Jim even had tennis to thank for his marriage, as he met Marianne—a former player at Stanford—through the game. They were both hitting socially on public courts in Cocoa Beach, Florida when a mutual friend introduced them. The venue would eventually serve as the site of their wedding.

“That morning, we reserved all the courts and held a big tournament with prizes,” Marianne recalls. “Even the minister and his wife played. It was a blast! Then everyone went home and showered and came back for the ceremony.”

 

That love of the game carried over to his children Karl and Lilian, who both competed in USTA Eastern junior tournaments, went on to play for Princeton and Boise State respectively, and are now both grinding on the professional circuit. 

 

“Jim had a very healthy attitude, and that’s why our kids still play,” Marianne says. “He had a really good balance of, ‘You take it seriously, but this is a game after all.’ He’d say, ‘You can’t control the outcome, but you can control your preparation.’”

 

And even beyond his retirement, up until his passing in June, Jim was still excited and inspired by the sport to which he dedicated his life. 

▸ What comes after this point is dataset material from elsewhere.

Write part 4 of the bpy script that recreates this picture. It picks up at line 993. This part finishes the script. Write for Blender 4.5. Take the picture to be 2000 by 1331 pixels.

Jim (far left) takes a photo with Karl, Marianne and Lilian. Photo courtesy Marianne Poling

“When we moved to Boise, he became a volunteer assistant at Boise State,” Marianne says. “And at the time the school had recently hired a new young coach named Luke Shields. Jim would come home and say, ‘Wow, I’m learning so much from Luke! I wish I was 20 years younger so I could go back and coach some more, now that I know all this stuff.’ The game changes, right? It evolves. And he was always a student of it. He would call [current Army head coach] Randy [Rowley] and tell him about new drills. He just never quit loving tennis.”